:: DATA LINES
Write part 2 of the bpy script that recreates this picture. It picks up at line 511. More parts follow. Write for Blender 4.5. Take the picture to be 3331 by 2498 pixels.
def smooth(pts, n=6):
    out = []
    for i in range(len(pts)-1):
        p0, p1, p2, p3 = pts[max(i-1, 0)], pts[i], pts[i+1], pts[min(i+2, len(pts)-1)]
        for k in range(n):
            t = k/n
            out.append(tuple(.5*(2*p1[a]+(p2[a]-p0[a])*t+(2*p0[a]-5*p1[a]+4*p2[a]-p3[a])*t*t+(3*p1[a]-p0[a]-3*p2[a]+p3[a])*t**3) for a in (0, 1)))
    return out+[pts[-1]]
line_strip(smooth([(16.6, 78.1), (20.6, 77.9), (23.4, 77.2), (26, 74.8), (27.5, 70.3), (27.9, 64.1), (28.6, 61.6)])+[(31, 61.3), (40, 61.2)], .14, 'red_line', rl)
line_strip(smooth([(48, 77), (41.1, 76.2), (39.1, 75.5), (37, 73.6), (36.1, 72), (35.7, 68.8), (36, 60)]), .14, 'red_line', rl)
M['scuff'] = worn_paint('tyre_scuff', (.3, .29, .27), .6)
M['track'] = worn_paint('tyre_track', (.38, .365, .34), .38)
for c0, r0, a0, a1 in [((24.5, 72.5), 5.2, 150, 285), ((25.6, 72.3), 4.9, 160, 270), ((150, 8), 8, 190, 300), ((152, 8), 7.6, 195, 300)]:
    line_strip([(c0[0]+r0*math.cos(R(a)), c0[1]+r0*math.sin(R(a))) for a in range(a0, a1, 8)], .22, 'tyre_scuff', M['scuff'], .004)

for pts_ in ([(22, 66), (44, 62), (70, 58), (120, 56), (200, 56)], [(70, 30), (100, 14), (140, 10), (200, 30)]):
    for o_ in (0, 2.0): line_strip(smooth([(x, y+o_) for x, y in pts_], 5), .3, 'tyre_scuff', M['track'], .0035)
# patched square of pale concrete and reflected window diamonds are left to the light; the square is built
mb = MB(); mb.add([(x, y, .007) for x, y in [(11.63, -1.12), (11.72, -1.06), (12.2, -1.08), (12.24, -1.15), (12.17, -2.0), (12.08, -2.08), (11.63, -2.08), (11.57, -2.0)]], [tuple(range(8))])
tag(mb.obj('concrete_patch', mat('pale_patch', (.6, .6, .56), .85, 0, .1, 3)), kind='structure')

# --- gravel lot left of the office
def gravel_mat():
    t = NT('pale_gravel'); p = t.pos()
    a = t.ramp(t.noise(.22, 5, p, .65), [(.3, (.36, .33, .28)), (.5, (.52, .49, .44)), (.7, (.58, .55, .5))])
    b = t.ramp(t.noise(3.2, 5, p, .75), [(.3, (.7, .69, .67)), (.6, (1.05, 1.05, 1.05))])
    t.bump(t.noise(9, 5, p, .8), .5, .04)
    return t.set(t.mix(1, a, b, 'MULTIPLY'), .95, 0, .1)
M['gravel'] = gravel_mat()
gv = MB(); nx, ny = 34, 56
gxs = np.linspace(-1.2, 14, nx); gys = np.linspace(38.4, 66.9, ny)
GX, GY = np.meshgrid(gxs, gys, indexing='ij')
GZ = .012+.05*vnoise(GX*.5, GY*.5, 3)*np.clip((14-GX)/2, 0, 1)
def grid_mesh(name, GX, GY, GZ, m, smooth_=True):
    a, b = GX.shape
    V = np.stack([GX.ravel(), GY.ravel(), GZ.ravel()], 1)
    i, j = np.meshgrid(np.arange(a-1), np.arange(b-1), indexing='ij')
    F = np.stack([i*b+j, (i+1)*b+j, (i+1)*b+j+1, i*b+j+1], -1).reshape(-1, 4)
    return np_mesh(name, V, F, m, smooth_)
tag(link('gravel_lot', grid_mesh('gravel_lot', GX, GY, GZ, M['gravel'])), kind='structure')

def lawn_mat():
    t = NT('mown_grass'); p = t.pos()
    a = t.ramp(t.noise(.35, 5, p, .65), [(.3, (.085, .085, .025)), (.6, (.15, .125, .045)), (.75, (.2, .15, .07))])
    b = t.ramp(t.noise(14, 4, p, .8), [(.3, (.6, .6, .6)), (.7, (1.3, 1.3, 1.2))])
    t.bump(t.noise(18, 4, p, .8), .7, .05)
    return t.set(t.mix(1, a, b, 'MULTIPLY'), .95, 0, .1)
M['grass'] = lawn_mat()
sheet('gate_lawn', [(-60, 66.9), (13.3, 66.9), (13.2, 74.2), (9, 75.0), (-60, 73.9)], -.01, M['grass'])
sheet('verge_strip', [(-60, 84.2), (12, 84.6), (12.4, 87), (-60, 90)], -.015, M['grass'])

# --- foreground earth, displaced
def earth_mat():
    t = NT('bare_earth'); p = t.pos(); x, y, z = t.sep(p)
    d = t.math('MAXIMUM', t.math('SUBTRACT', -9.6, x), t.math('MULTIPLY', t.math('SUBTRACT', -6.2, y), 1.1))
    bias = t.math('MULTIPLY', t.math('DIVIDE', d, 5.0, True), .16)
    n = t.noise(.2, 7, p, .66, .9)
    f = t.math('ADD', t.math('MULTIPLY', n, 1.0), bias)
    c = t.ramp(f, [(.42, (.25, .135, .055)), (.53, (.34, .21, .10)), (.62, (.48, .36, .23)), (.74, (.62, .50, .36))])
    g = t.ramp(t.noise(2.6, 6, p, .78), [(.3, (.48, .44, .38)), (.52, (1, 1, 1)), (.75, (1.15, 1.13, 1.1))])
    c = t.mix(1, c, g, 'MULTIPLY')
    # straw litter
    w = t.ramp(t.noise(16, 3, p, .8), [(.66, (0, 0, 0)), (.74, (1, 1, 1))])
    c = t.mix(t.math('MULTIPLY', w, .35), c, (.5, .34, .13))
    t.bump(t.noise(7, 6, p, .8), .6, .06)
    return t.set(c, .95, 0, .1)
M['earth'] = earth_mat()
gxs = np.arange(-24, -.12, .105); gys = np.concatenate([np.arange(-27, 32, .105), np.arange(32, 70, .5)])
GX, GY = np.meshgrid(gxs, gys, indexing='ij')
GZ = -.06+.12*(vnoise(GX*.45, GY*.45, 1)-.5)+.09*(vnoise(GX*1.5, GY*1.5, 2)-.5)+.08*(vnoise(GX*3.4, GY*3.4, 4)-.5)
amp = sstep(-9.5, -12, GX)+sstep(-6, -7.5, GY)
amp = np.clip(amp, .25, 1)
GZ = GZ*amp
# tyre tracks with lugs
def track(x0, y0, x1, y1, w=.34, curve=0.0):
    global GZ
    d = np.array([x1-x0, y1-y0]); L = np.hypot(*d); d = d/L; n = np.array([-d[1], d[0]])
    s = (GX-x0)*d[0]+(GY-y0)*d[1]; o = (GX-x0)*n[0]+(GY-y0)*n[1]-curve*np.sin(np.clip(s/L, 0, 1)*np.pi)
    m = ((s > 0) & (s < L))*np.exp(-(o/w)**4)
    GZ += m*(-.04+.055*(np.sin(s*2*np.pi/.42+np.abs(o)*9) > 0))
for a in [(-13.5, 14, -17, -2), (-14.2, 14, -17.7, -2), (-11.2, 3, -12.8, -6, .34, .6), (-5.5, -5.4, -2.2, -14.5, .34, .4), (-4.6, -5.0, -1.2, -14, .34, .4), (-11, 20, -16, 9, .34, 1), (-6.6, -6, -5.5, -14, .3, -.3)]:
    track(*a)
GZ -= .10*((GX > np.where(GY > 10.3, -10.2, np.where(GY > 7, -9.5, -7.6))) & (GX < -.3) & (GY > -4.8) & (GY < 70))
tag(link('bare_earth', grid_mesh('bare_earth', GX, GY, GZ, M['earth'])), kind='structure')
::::
> WHAT TO DO:
Retype the data in full and match it exactly.

> SOLUTION TO THE EXERCISE:
Write part 2 of the bpy script that recreates this picture. It picks up at line 511. More parts follow. Write for Blender 4.5. Take the picture to be 3331 by 2498 pixels.
def smooth(pts, n=6):
    out = []
    for i in range(len(pts)-1):
        p0, p1, p2, p3 = pts[max(i-1, 0)], pts[i], pts[i+1], pts[min(i+2, len(pts)-1)]
        for k in range(n):
            t = k/n
            out.append(tuple(.5*(2*p1[a]+(p2[a]-p0[a])*t+(2*p0[a]-5*p1[a]+4*p2[a]-p3[a])*t*t+(3*p1[a]-p0[a]-3*p2[a]+p3[a])*t**3) for a in (0, 1)))
    return out+[pts[-1]]
line_strip(smooth([(16.6, 78.1), (20.6, 77.9), (23.4, 77.2), (26, 74.8), (27.5, 70.3), (27.9, 64.1), (28.6, 61.6)])+[(31, 61.3), (40, 61.2)], .14, 'red_line', rl)
line_strip(smooth([(48, 77), (41.1, 76.2), (39.1, 75.5), (37, 73.6), (36.1, 72), (35.7, 68.8), (36, 60)]), .14, 'red_line', rl)
M['scuff'] = worn_paint('tyre_scuff', (.3, .29, .27), .6)
M['track'] = worn_paint('tyre_track', (.38, .365, .34), .38)
for c0, r0, a0, a1 in [((24.5, 72.5), 5.2, 150, 285), ((25.6, 72.3), 4.9, 160, 270), ((150, 8), 8, 190, 300), ((152, 8), 7.6, 195, 300)]:
    line_strip([(c0[0]+r0*math.cos(R(a)), c0[1]+r0*math.sin(R(a))) for a in range(a0, a1, 8)], .22, 'tyre_scuff', M['scuff'], .004)

for pts_ in ([(22, 66), (44, 62), (70, 58), (120, 56), (200, 56)], [(70, 30), (100, 14), (140, 10), (200, 30)]):
    for o_ in (0, 2.0): line_strip(smooth([(x, y+o_) for x, y in pts_], 5), .3, 'tyre_scuff', M['track'], .0035)
# patched square of pale concrete and reflected window diamonds are left to the light; the square is built
mb = MB(); mb.add([(x, y, .007) for x, y in [(11.63, -1.12), (11.72, -1.06), (12.2, -1.08), (12.24, -1.15), (12.17, -2.0), (12.08, -2.08), (11.63, -2.08), (11.57, -2.0)]], [tuple(range(8))])
tag(mb.obj('concrete_patch', mat('pale_patch', (.6, .6, .56), .85, 0, .1, 3)), kind='structure')

# --- gravel lot left of the office
def gravel_mat():
    t = NT('pale_gravel'); p = t.pos()
    a = t.ramp(t.noise(.22, 5, p, .65), [(.3, (.36, .33, .28)), (.5, (.52, .49, .44)), (.7, (.58, .55, .5))])
    b = t.ramp(t.noise(3.2, 5, p, .75), [(.3, (.7, .69, .67)), (.6, (1.05, 1.05, 1.05))])
    t.bump(t.noise(9, 5, p, .8), .5, .04)
    return t.set(t.mix(1, a, b, 'MULTIPLY'), .95, 0, .1)
M['gravel'] = gravel_mat()
gv = MB(); nx, ny = 34, 56
gxs = np.linspace(-1.2, 14, nx); gys = np.linspace(38.4, 66.9, ny)
GX, GY = np.meshgrid(gxs, gys, indexing='ij')
GZ = .012+.05*vnoise(GX*.5, GY*.5, 3)*np.clip((14-GX)/2, 0, 1)
def grid_mesh(name, GX, GY, GZ, m, smooth_=True):
    a, b = GX.shape
    V = np.stack([GX.ravel(), GY.ravel(), GZ.ravel()], 1)
    i, j = np.meshgrid(np.arange(a-1), np.arange(b-1), indexing='ij')
    F = np.stack([i*b+j, (i+1)*b+j, (i+1)*b+j+1, i*b+j+1], -1).reshape(-1, 4)
    return np_mesh(name, V, F, m, smooth_)
tag(link('gravel_lot', grid_mesh('gravel_lot', GX, GY, GZ, M['gravel'])), kind='structure')

def lawn_mat():
    t = NT('mown_grass'); p = t.pos()
    a = t.ramp(t.noise(.35, 5, p, .65), [(.3, (.085, .085, .025)), (.6, (.15, .125, .045)), (.75, (.2, .15, .07))])
    b = t.ramp(t.noise(14, 4, p, .8), [(.3, (.6, .6, .6)), (.7, (1.3, 1.3, 1.2))])
    t.bump(t.noise(18, 4, p, .8), .7, .05)
    return t.set(t.mix(1, a, b, 'MULTIPLY'), .95, 0, .1)
M['grass'] = lawn_mat()
sheet('gate_lawn', [(-60, 66.9), (13.3, 66.9), (13.2, 74.2), (9, 75.0), (-60, 73.9)], -.01, M['grass'])
sheet('verge_strip', [(-60, 84.2), (12, 84.6), (12.4, 87), (-60, 90)], -.015, M['grass'])

# --- foreground earth, displaced
def earth_mat():
    t = NT('bare_earth'); p = t.pos(); x, y, z = t.sep(p)
    d = t.math('MAXIMUM', t.math('SUBTRACT', -9.6, x), t.math('MULTIPLY', t.math('SUBTRACT', -6.2, y), 1.1))
    bias = t.math('MULTIPLY', t.math('DIVIDE', d, 5.0, True), .16)
    n = t.noise(.2, 7, p, .66, .9)
    f = t.math('ADD', t.math('MULTIPLY', n, 1.0), bias)
    c = t.ramp(f, [(.42, (.25, .135, .055)), (.53, (.34, .21, .10)), (.62, (.48, .36, .23)), (.74, (.62, .50, .36))])
    g = t.ramp(t.noise(2.6, 6, p, .78), [(.3, (.48, .44, .38)), (.52, (1, 1, 1)), (.75, (1.15, 1.13, 1.1))])
    c = t.mix(1, c, g, 'MULTIPLY')
    # straw litter
    w = t.ramp(t.noise(16, 3, p, .8), [(.66, (0, 0, 0)), (.74, (1, 1, 1))])
    c = t.mix(t.math('MULTIPLY', w, .35), c, (.5, .34, .13))
    t.bump(t.noise(7, 6, p, .8), .6, .06)
    return t.set(c, .95, 0, .1)
M['earth'] = earth_mat()
gxs = np.arange(-24, -.12, .105); gys = np.concatenate([np.arange(-27, 32, .105), np.arange(32, 70, .5)])
GX, GY = np.meshgrid(gxs, gys, indexing='ij')
GZ = -.06+.12*(vnoise(GX*.45, GY*.45, 1)-.5)+.09*(vnoise(GX*1.5, GY*1.5, 2)-.5)+.08*(vnoise(GX*3.4, GY*3.4, 4)-.5)
amp = sstep(-9.5, -12, GX)+sstep(-6, -7.5, GY)
amp = np.clip(amp, .25, 1)
GZ = GZ*amp
# tyre tracks with lugs
def track(x0, y0, x1, y1, w=.34, curve=0.0):
    global GZ
    d = np.array([x1-x0, y1-y0]); L = np.hypot(*d); d = d/L; n = np.array([-d[1], d[0]])
    s = (GX-x0)*d[0]+(GY-y0)*d[1]; o = (GX-x0)*n[0]+(GY-y0)*n[1]-curve*np.sin(np.clip(s/L, 0, 1)*np.pi)
    m = ((s > 0) & (s < L))*np.exp(-(o/w)**4)
    GZ += m*(-.04+.055*(np.sin(s*2*np.pi/.42+np.abs(o)*9) > 0))
for a in [(-13.5, 14, -17, -2), (-14.2, 14, -17.7, -2), (-11.2, 3, -12.8, -6, .34, .6), (-5.5, -5.4, -2.2, -14.5, .34, .4), (-4.6, -5.0, -1.2, -14, .34, .4), (-11, 20, -16, 9, .34, 1), (-6.6, -6, -5.5, -14, .3, -.3)]:
    track(*a)
GZ -= .10*((GX > np.where(GY > 10.3, -10.2, np.where(GY > 7, -9.5, -7.6))) & (GX < -.3) & (GY > -4.8) & (GY < 70))
tag(link('bare_earth', grid_mesh('bare_earth', GX, GY, GZ, M['earth'])), kind='structure')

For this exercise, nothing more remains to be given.